As you can see, closing Caper Acres and several restrooms is a poor choice which can only lead to trouble and unhappiness among the citizens of Chico. I believe we can find a way via volunteers and donations to keep the park open in its current capacity. Let’s work together and figure this out.

Tanya “Abigail” Lopez

A note of thanks

I have never been more proud to be a member of the Chico community than on the evening of June 27, when Chico Grocery Outlet, Chico News & Review and Quackers Lounge sponsored a wine-tasting benefit for our nonprofit organization, PawPrints Thrift Store Spay/Neuter Program.

On the last Thursday evening of every month, these shining examples of community service hold a wine-tasting benefit for a lucky nonprofit organization in our community.
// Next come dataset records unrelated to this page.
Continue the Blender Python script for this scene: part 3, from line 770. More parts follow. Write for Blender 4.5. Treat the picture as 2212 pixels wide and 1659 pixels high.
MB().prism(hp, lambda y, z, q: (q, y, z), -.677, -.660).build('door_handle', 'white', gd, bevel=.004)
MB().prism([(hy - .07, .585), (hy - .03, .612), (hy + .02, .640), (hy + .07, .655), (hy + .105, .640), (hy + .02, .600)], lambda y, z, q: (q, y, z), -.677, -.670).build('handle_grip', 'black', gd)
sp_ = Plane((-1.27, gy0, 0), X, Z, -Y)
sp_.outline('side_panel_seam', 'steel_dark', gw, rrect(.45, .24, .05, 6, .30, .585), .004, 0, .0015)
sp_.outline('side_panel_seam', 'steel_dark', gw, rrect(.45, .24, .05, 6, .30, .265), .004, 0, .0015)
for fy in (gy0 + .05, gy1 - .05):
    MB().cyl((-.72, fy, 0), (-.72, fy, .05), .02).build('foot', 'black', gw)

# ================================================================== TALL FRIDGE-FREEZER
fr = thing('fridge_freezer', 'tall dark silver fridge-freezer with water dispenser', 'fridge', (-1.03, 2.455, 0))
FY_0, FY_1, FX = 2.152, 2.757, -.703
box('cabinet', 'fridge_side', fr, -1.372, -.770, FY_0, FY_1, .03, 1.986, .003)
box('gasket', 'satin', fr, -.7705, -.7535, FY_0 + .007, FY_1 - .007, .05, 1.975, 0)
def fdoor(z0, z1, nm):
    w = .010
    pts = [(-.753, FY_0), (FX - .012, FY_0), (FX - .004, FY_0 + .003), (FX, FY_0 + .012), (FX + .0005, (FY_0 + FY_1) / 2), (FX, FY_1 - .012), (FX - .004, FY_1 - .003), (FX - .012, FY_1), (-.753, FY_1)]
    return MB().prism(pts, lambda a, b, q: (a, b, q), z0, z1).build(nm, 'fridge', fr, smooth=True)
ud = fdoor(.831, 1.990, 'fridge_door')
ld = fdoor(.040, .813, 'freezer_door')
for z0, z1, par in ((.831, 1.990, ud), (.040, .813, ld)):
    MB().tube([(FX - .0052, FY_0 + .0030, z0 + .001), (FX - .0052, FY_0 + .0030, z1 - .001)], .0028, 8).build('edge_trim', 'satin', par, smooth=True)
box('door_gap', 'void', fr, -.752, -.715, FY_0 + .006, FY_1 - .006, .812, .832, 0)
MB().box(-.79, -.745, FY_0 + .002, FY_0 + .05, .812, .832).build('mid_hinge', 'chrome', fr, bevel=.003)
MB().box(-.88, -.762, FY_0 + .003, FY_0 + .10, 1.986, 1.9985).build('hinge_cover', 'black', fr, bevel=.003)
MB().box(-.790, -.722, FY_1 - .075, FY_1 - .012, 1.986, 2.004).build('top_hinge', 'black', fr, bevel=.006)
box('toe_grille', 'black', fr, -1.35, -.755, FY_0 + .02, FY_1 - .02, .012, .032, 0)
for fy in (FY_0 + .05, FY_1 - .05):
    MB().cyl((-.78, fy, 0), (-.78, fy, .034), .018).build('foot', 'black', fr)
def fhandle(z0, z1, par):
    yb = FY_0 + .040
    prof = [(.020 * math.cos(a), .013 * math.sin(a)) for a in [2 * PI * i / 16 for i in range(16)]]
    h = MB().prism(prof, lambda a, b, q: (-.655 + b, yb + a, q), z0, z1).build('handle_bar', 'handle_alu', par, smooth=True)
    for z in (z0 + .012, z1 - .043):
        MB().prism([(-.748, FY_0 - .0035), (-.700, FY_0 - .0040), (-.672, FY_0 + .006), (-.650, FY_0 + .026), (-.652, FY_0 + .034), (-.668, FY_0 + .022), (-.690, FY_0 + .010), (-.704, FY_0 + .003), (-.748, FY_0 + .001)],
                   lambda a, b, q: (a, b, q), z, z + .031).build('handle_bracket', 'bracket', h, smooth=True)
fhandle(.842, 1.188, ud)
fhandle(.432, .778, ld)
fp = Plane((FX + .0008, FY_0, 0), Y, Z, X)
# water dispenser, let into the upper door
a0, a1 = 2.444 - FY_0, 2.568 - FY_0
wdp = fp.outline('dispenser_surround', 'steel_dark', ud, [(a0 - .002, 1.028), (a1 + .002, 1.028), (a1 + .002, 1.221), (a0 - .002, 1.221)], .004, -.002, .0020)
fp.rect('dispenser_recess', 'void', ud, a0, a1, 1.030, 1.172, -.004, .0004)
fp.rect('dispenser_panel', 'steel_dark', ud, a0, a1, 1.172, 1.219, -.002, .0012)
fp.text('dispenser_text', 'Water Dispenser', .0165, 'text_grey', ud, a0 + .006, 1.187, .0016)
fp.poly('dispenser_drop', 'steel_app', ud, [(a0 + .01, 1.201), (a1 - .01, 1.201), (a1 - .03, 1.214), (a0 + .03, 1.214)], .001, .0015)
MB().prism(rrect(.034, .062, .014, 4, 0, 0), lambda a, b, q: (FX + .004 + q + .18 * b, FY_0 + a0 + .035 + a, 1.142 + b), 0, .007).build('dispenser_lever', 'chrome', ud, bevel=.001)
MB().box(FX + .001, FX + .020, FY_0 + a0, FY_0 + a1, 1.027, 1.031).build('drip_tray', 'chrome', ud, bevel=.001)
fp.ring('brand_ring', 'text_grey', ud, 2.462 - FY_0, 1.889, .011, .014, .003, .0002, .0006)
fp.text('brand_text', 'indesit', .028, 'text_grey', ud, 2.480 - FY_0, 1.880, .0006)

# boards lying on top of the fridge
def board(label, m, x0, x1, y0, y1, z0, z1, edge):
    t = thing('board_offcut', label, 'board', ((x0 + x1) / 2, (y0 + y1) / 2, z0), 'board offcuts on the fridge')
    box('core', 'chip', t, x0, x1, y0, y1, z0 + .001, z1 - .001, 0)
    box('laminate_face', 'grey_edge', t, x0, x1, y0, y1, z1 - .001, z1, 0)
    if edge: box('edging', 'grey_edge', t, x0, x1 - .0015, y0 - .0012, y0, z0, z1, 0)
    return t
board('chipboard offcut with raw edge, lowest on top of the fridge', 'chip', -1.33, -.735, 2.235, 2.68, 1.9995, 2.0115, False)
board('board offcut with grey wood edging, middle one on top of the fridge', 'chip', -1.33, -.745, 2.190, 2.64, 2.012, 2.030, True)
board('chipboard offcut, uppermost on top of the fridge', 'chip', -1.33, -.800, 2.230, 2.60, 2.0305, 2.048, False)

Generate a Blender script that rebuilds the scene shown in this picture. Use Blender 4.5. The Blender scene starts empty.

The Chico Grocery Outlet provides five or six different wines to sample along with snacks.

The Chico News & Review publicizes the event, and Ed Burns, owner of Quackers Lounge, donates the use of the Crystal Room on East Avenue. Wine glasses, tables with tablecloths, chairs and—a necessity on this particular evening—air-conditioning were all provided, gratis.

This fundraiser was a great success for our group. What a gracious and generous gesture on the part of these Chico businesses. All we can offer in return is a sincere and heartfelt thank you.

Ingrid Cordes
PawPrints board member

Still missing Rob Blair

I agree that KNVN/KHSL has made an epically terrible choice in firing Rob Blair. My husband and I always watched Wake Up!; Rob’s voice was my husband’s alarm clock. Cort Klopping is a fine young man, but I find myself either falling back asleep or changing the channel, and my husband doesn’t watch anymore.

Rob’s joyous demeanor really made you wake up in a good mood. Now, Wake Up! is not what I need anymore, especially if the station does not have a valid reason for terminating his employment.